つい最近まで何台のミニが撮影で使用されたか、はっきりと知られていなかった。筆者はフランスのワインセラーで、1969年から手をつけられていない書類やノートなど当時の撮影クルーの所持品を発見したのだ。これらの資料から、6台(3台×2セット)のミニ・クーパーがスタントに使用されたことが明らかになった。6台ともBMCから提供されたもので、撮影後すぐに返却されたようだ。プロデューサーのマイケル・ディーリーはもっと多くのミニを使いたがったが、イギリス自動車業界の巨人は当時プロダクト・プレイスメントの力を見誤った。「『ミニミニ大作戦』はミニをムービースターに仕立て上げるプロジェクトだったのに!BMCの関心のなさには驚いたよ」

1968年までにミニ・クーパーMk2が最盛期となったが、生産終了を間近に迎えたミニ・クーパーMk1が提供されることになった。6台はすべて、撮影の準備のためブレナム・モーターズのデイヴィッド・サラモーネへ送られた。赤と白の車はオースチン・ミニで、青の2台はモーリス製であったがモーリスのバッジだけをオースチンに変え、6台は外見上同じとなった。6台の英雄的なミニのナンバープレートは以下の通り、NOC 72F、NOC 73F、NOC 74F、NOC 75F、NOC76F、MON 795F。映画の話の流れ上、同じ色の2台には同じナンバーの架空のナンバープレート、HMP 729G、LGW 809G、GPF 146Gがそれぞれ割り当てられた。'G'のプレートが使用されたのは1969年夏の映画公開と時間軸を合わせるためである。
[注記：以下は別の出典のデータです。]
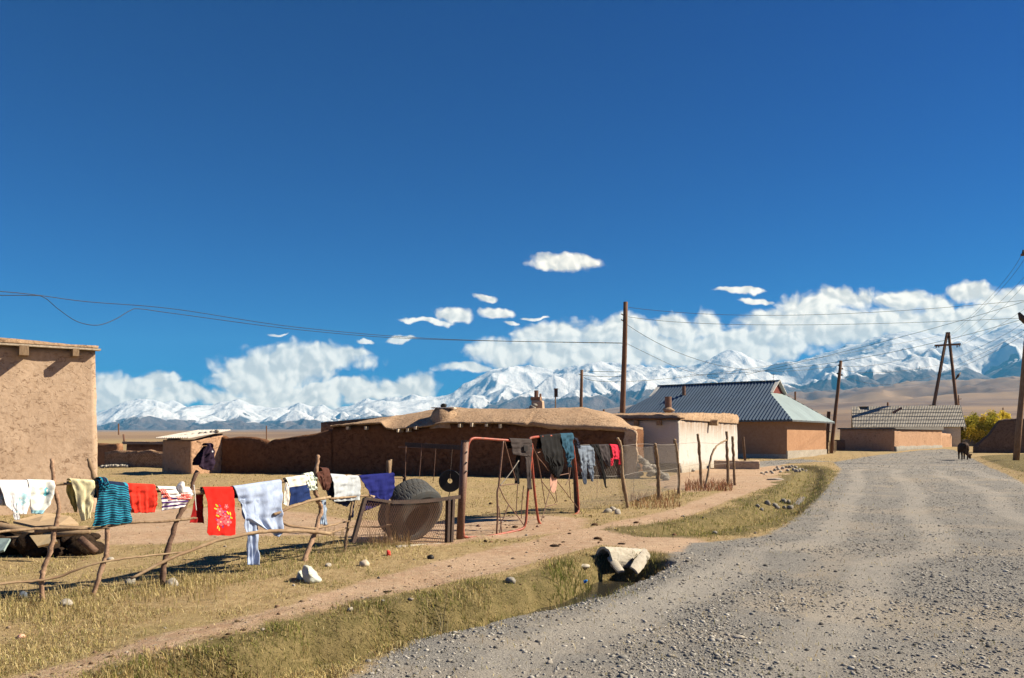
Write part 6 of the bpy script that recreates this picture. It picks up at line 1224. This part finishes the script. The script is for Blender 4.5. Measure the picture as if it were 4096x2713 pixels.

スタントドライバーのレミ・ジュリエンヌは改造をいくつか提案するために、ブレナム・モーターズを訪れた。「レミからはカーペットを含む、インテリアを外してほしいという要望があった。弾みで外れてドライバーめがけて来るようなものは外してくれと」とサラモーネは回想する。かつてサラモーネは大きなサンプガードの取り付けの際に、ミニのスタントでどんなことが起こるか思い知らされていたため、「これらの改造がなければスタントドライバー達は無事では済まないだろう」と思ったのである。